-- begin --

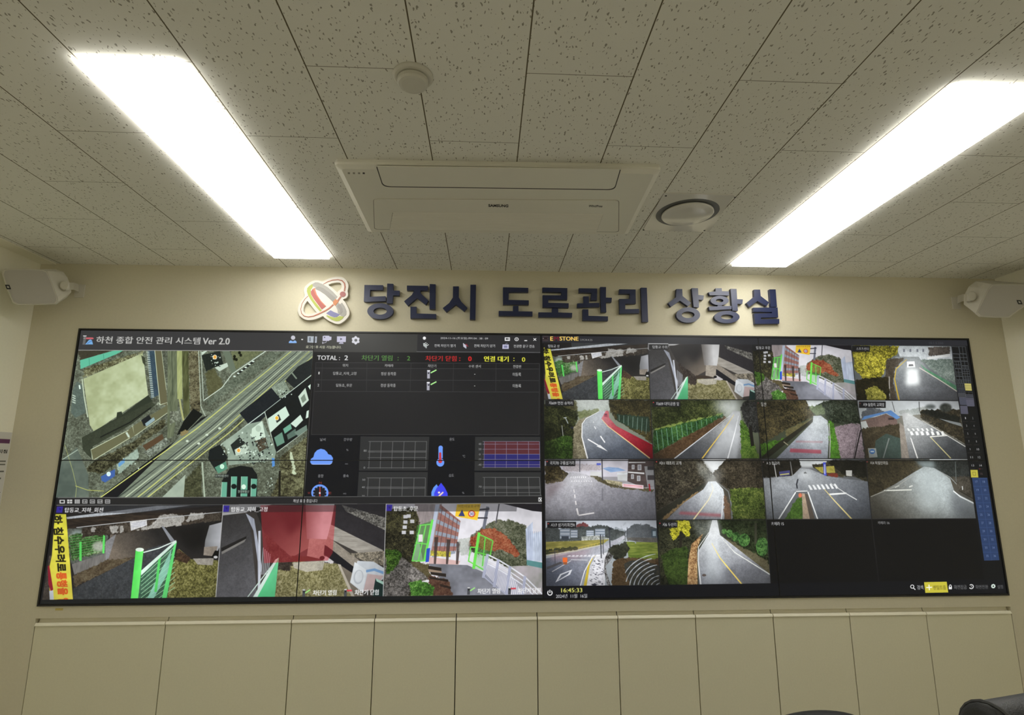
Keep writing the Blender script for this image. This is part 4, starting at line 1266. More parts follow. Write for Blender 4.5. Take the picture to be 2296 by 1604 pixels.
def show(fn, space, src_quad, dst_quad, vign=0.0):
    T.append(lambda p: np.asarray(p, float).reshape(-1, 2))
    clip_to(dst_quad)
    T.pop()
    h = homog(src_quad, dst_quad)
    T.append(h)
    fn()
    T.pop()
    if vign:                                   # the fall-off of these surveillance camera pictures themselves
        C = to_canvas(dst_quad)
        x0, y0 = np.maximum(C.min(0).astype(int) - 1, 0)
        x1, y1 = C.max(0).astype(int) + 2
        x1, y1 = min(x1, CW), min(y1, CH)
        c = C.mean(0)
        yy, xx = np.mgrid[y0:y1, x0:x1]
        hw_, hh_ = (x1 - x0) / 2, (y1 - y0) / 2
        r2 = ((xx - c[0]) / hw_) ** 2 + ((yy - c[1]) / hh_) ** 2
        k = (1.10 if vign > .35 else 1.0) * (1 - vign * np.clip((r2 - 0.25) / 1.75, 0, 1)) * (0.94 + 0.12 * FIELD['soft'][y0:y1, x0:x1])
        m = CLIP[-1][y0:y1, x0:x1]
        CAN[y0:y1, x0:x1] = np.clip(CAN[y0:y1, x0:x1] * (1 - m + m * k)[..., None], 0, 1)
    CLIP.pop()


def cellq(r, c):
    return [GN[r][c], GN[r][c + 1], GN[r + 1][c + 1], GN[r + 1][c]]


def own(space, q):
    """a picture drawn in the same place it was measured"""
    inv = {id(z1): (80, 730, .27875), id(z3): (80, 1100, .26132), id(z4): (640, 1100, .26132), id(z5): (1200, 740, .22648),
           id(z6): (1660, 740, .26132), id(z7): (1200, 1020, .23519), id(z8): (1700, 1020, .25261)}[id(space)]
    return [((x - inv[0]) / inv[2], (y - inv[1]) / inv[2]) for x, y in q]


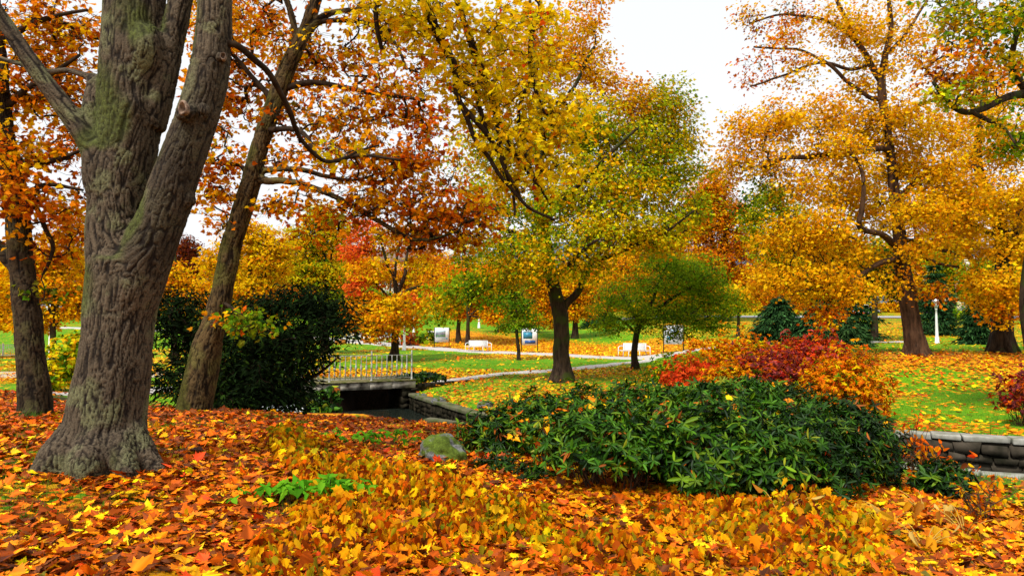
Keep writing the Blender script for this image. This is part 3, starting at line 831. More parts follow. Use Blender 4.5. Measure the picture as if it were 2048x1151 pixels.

-- end --

## What you are asked to do
Copy the material exactly. Do not include the pictures.

## Task output
Keep writing the Blender script for this image. This is part 4, starting at line 1266. More parts follow. Write for Blender 4.5. Take the picture to be 2296 by 1604 pixels.
def show(fn, space, src_quad, dst_quad, vign=0.0):
    T.append(lambda p: np.asarray(p, float).reshape(-1, 2))
    clip_to(dst_quad)
    T.pop()
    h = homog(src_quad, dst_quad)
    T.append(h)
    fn()
    T.pop()
    if vign:                                   # the fall-off of these surveillance camera pictures themselves
        C = to_canvas(dst_quad)
        x0, y0 = np.maximum(C.min(0).astype(int) - 1, 0)
        x1, y1 = C.max(0).astype(int) + 2
        x1, y1 = min(x1, CW), min(y1, CH)
        c = C.mean(0)
        yy, xx = np.mgrid[y0:y1, x0:x1]
        hw_, hh_ = (x1 - x0) / 2, (y1 - y0) / 2
        r2 = ((xx - c[0]) / hw_) ** 2 + ((yy - c[1]) / hh_) ** 2
        k = (1.10 if vign > .35 else 1.0) * (1 - vign * np.clip((r2 - 0.25) / 1.75, 0, 1)) * (0.94 + 0.12 * FIELD['soft'][y0:y1, x0:x1])
        m = CLIP[-1][y0:y1, x0:x1]
        CAN[y0:y1, x0:x1] = np.clip(CAN[y0:y1, x0:x1] * (1 - m + m * k)[..., None], 0, 1)
    CLIP.pop()


def cellq(r, c):
    return [GN[r][c], GN[r][c + 1], GN[r + 1][c + 1], GN[r + 1][c]]


def own(space, q):
    """a picture drawn in the same place it was measured"""
    inv = {id(z1): (80, 730, .27875), id(z3): (80, 1100, .26132), id(z4): (640, 1100, .26132), id(z5): (1200, 740, .22648),
           id(z6): (1660, 740, .26132), id(z7): (1200, 1020, .23519), id(z8): (1700, 1020, .25261)}[id(space)]
    return [((x - inv[0]) / inv[2], (y - inv[1]) / inv[2]) for x, y in q]


Keep writing the Blender script for this image. This is part 3, starting at line 831. More parts follow. Use Blender 4.5. Measure the picture as if it were 2048x1151 pixels.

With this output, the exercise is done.